Parenting brings actual nightmares. Researchers tell us that this starts before a child is born, with 59 percent of pregnant women having anxiety-dreams compared with 42 percent of those who had not had a child. And after the baby arrives it gets worse -- a 2007 study found that three-quarters of new mothers dream of things like dropping, losing or hurting their infant.

It's not just mothers, though. I know men have these, too. Writer Peter Hartlaub wrote about his, for instance, on the San Francisco Chronicle's parenting blog earlier this year.

For most of his life, he wrote, he had the typical "didn't know where my classes were, didn't know the combination to my locker, and had not attended at least one of the classes in months" dreams. But when he turned 34 and became a father "everything changed. My anxiety dreams became different, and much stranger."

His was that he couldn't stop cursing and both his wife and various authorities were threatening to take his children as a result.
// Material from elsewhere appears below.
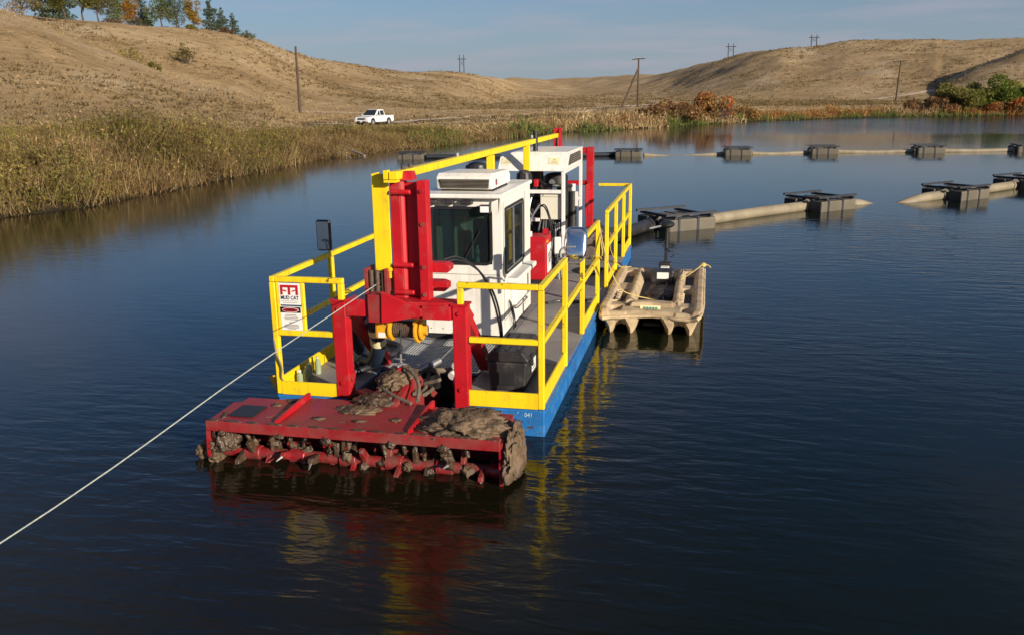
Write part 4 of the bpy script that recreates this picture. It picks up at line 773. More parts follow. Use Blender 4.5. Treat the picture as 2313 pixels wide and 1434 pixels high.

His layman's interpretation was that "the dream might be tied to my fear that someone is going to falsely accuse me of abusing my children."

Or maybe, he wrote, "it's a simple fear of my children getting older. I may not be in actual danger of losing my kids to the swearing police, but in effect, I'm losing them a little bit each day."

Maybe mine is about the same thing. Of "losing" my son's as they grow, and fearing that I haven't gotten them started on the right path. That I haven't packed their metaphorical suitcases properly.

Or maybe I have a subconscious love of ferrets and fear of luggage.

What are your parenting anxiety dreams? What do you think they mean?